Em declarações à Lusa, António Bento Gonçalves, diretor da licenciatura em Proteção Civil e Gestão do Território da academia minhota, explicou que uma das consequências do fogo é a erosão dos solos que origina a chamada "hidrofobia dos solos", que aliada a terrenos com declives e à chuva “concentrada e abundante” pode causar “torrentes de lamas”.
“A chuva foi uma bênção porque a situação estava muito complicada, mas pode vir a ser também um grande problema em alguns sítios se localmente tivermos precipitações muito intensas e concentradas em determinados locais”, alertou.
Segundo apontou o também presidente da Associação Portuguesa de Geógrafos, os incêndios que assolaram o país nos últimos dias deixaram “uma extensíssima área desprotegida de vegetação”.
“A vegetação é o que iria suportar o solo, esse solo ficou mais empobrecido por causa da volatilização de alguns nutrientes, está particularmente vulnerável a tudo o que possa acontecer, sobretudo erosão hídrica, e se os declives forem muito acentuados e se a chuva for concentrada, se tivermos precipitação concentrada em locais declivosos, podemos ter uma grande escorrência de torrentes de lama”, alertou.
E continuou: “Isto porque, além dos solos não estarem protegidos pela vegetação, também a infiltração vai ser menos porque não há retenção nas folhas, os solos ficam hidrofóbicos e arriscamo-nos a ter problemas bastante sérios”.
Problemas aqueles que podem ser de dois tipo: “Vamos perder solo onde ele faz falta e vai ser muito mais difícil a regeneração natural, ou eventuais reflorestações, e vamos trazer o solo de forma muito abrupta para onde ele pode prejudicar, indo contra casas, pontes, carros”.
Por isso, Bento Gonçalves defendeu que “devia haver um planeamento anual para as áreas ardidas que a jusante tivessem povoações ou infraestruturas que pudessem ser lesadas com enxurradas, e, automaticamente, assim que houvesse o incêndio, [os municípios] procedessem a essas medidas de emergência que deviam constar de um plano municipal de emergência pós-incêndio para a restauração das áreas ardidas, mas infelizmente não é o caso”.
No entanto, “no caso destes incêndios e desta chuva, o caso é diferente”, realçou, porque “foi a chuva que contribuiu para apagar o fogo não dando tempo literalmente nenhum para qualquer medida”.
Mas, disse, há algumas medidas que se podem ainda tomar.
“É muito importante que tentem limpar e desobstruir tudo o que possam ser obstáculos nas linhas de água, as sarjetas o mais limpas possíveis, tentar evitar todo e qualquer obstáculo que possa obstruir a livre circulação de água é crucial”, avisou.

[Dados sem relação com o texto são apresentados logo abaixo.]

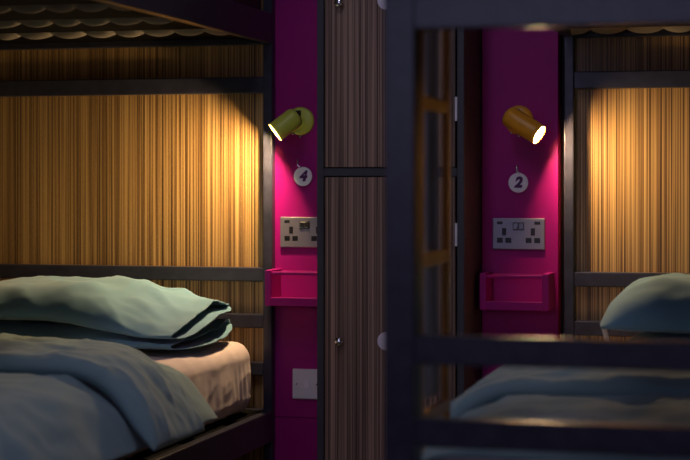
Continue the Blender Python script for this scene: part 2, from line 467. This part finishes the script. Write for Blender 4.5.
number_tag(-1.405, .960, '4', -1.420, 1.008, 'round white tag reading 4 under the lime green lamp')
number_tag(-.787, .9425, '2', -.791, .991, 'round white tag reading 2 under the orange lamp')

# ------------------------------------------------------------------ sockets and switch
def double_socket(x0, zc, label):
    w, h = .146, .087; t = thing('double_socket', label, 'power socket', (x0+w/2, W, zc), 'steel double sockets'); xc = x0+w/2
    under(link('plate', BX(x0, x0+w, W-.008, W, zc-h/2, zc+h/2), M['brushed'], bev=.003, seg=3), t)
    yf = W-.0085
    for sx in (-1, 1):
        cx = xc+sx*.040
        for dx, dz, a, b in ((0, .006, .006, .0102), (-.0118, -.0175, .0082, .0072), (.0118, -.0175, .0082, .0072)):
            under(link('pin_hole', BX(cx+dx-a, cx+dx+a, yf-.0005, W-.006, zc+dz-b, zc+dz+b), M['black'], bev=.001), t)
        under(link('usb_port', BX(xc+sx*.052-.008, xc+sx*.052+.008, yf-.0005, W-.006, zc+.0265, zc+.0345), M['black'], bev=.0006), t)
        sb = BX(xc+sx*.008-.0065, xc+sx*.008+.0065, yf-.004, W-.006, zc+.0125, zc+.030)
        for v in sb.verts:
            if v.co.z > zc+.03 and v.co.y < yf-.002: v.co.y += .0035
        under(link('rocker_switch', sb, M['chrome'], bev=.0008), t)
        under(link('switch_surround', BX(xc+sx*.008-.0078, xc+sx*.008+.0078, yf-.0004, W-.006, zc+.010, zc+.032), M['black'], bev=.0006), t)
    return t
double_socket(-1.4735, .8012, 'steel double socket part hidden by the locker, below the number 4 tag')
double_socket(-.8595, .8012, 'steel double socket wholly in view below the number 2 tag')

t = thing('fused_switch', 'white fused switch plate low on the purple wall beside the locker', 'switch', (-1.394, W, .369))
under(link('plate', BX(-1.437, -1.351, W-.009, W, .326, .412), M['white'], bev=.004, seg=3), t)
under(link('fuse_holder', BX(-1.402, -1.386, W-.011, W-.005, .357, .381), M['tag'], bev=.0012), t)
for sx in (-.030, .030):
    under(link('screw', lathe([(.0028, 0), (.0028, .0012)], (0,-1,0), (-1.394+sx, W-.0088, .369), 16), M['chrome']), t)

# ------------------------------------------------------------------ bedside shelves
def shelf(x0, x1, label):
    t = thing('bedside_shelf', label, 'shelf', ((x0+x1)/2, W, .597), 'magenta bedside shelves')
    ya, z0, z1 = W-.105, .597, .697; th = .018
    for xa in (x0, x1-th):
        under(link('end_panel', BX(xa, xa+th, ya, W, z0, z1), M['purple'], bev=.0015), t)
    under(link('bottom_board', BX(x0+th, x1-th, ya+.012, W, z0, z0+.016), M['purple'], bev=.0012), t)
    under(link('front_lip', BX(x0+th, x1-th, ya, ya+.012, z0, z0+.024), M['purple'], bev=.0015), t)
    under(link('back_board', BX(x0+th, x1-th, W-.010, W, z0+.016, z1-.006), M['purple'], bev=.001), t)
    under(link('front_rail', BX(x0+th, x1-th, ya+.003, ya+.011, z1-.013, z1-.004), M['purple'], bev=.002), t)
shelf(-1.4885, -1.302, 'small magenta shelf below the part hidden steel socket')
shelf(-.877, -.6885, 'small magenta shelf below the fully seen steel socket')

# ------------------------------------------------------------------ ladder and hanging cloth at the foot of the right bunk
lx0, lx1 = -.6708, -.6588
t = thing('bunk_ladder', 'blurred orange wooden ladder against the right bunk beside its foot post', 'ladder', (-.662, 3.10, 0))
for ya in (2.975, 3.203):
    under(link('stile', BX(lx0, lx1, ya, ya+.022, 0, 1.66), M['ladder'], bev=.002), t)
for z in (.25, .53, .808, 1.086, 1.364, 1.60):
    under(link('rung', BX(lx0+.001, lx1-.001, 2.997, 3.203, z-.012, z+.012), M['ladder'], bev=.002), t)

bm = bmesh.new(); vs = []
nx, nz = 60, 60
for j in range(nz+1):
    z = .555+(1.3765-.555)*j/nz; row = []
    for i in range(nx+1):
        y = 3.066+.132*i/nx
        k = .004*math.sin(i/nx*19+.8*math.sin(z*5))+.002*noise.noise(Vector((y*22, z*1.3, .7)))
        x = -.6785+k*(1-.75*smooth01((z-1.25)/.12)) + .001*noise.noise(Vector((y*9, z*5, 2.)))
        row.append(bm.verts.new((x, y, z-.012*noise.noise(Vector((y*16, 1, 1)))*(1-j/nz))))
    vs.append(row)
row = [bm.verts.new((-.662, v.co.y, 1.3795)) for v in vs[-1]]; vs.append(row)
row = [bm.verts.new((-.651, v.co.y, 1.374)) for v in vs[-2]]; vs.append(row)
row = [bm.verts.new((-.650, v.co.y, 1.345)) for v in vs[-3]]; vs.append(row)
row = [bm.verts.new((-.650, v.co.y, 1.30)) for v in vs[-4]]; vs.append(row)
for a, b in zip(vs, vs[1:]):
    for i in range(nx): bm.faces.new((a[i], a[i+1], b[i+1], b[i]))
o = link('towel', bm, M['cloth'], smooth=True)
so = o.modifiers.new('thickness', 'SOLIDIFY'); so.thickness = .003
tag(o, 'grey cloth hanging in upright folds on the orange ladder', 'towel')

# ------------------------------------------------------------------ camera, world, render look
cam = bpy.data.cameras.new('camera'); co = bpy.data.objects.new('camera', cam); COL.objects.link(co)
cam.sensor_width = 36; cam.lens = 1750/690*36; cam.shift_y = -50/690
co.location = (0, 0, .95); co.rotation_euler = (R(90), 0, R(15)); cam.clip_start = .05
cam.dof.use_dof = True; cam.dof.focus_distance = 4.72; cam.dof.aperture_fstop = 2.8
sc.camera = co
w = bpy.data.worlds.new('world'); sc.world = w; w.use_nodes = True
w.node_tree.nodes['Background'].inputs[0].default_value = (.5, .55, .9, 1)
w.node_tree.nodes['Background'].inputs[1].default_value = .02
v = sc.view_settings; v.view_transform = 'Standard'; v.look = 'None'; v.exposure = 0; v.gamma = 1; v.use_curve_mapping = False
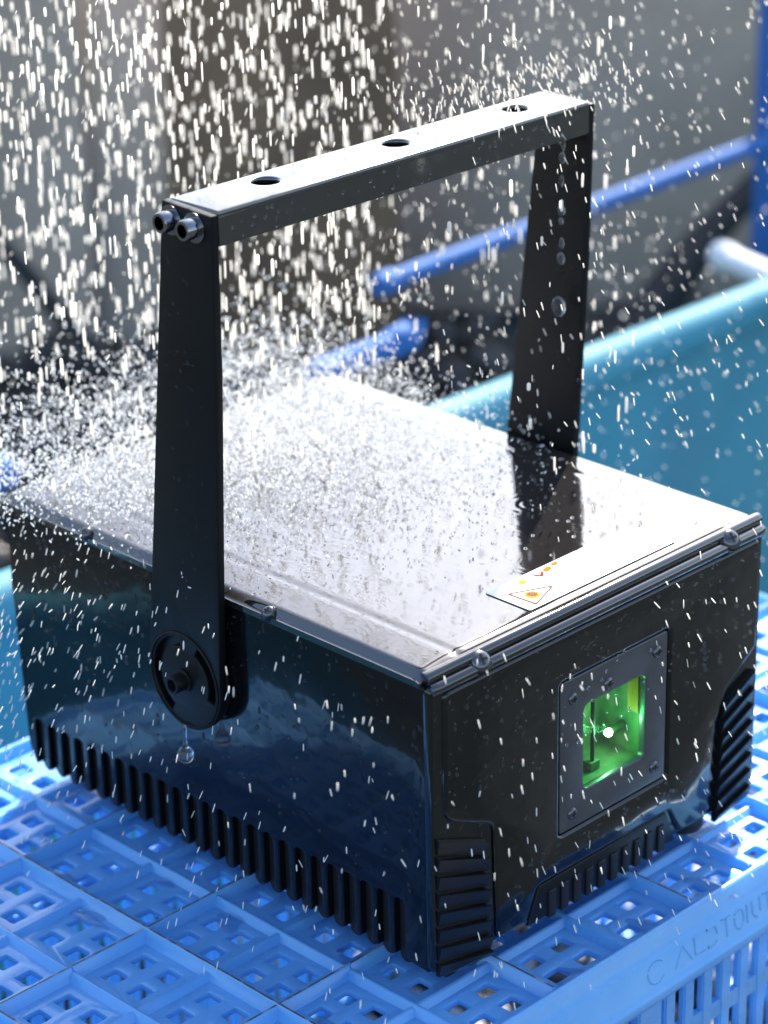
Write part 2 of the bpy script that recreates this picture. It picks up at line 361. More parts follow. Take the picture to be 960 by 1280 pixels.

Segundo o investigador, se junto de aldeias caíram árvores ardidas para os leitos dos rios, ribeiros e valas, é preciso tentar desobstruir tudo o que for possível.
É preciso, defendeu, “tentar abrir caminho para que a água de maneira nenhuma faça um barragem e acumule terras, paus, terra que quando rebenta leva tudo à frente”.
A área ardida em Portugal continental desde domingo ultrapassa os 124 mil hectares, segundo o sistema europeu Copernicus, que mostra que nas regiões Norte e Centro já arderam mais de 116 mil hectares, 93% da área ardida em todo o território nacional.
O Governo declarou a situação de calamidade em todos os municípios afetados pelos incêndios dos últimos dias e hoje dia de luto nacional.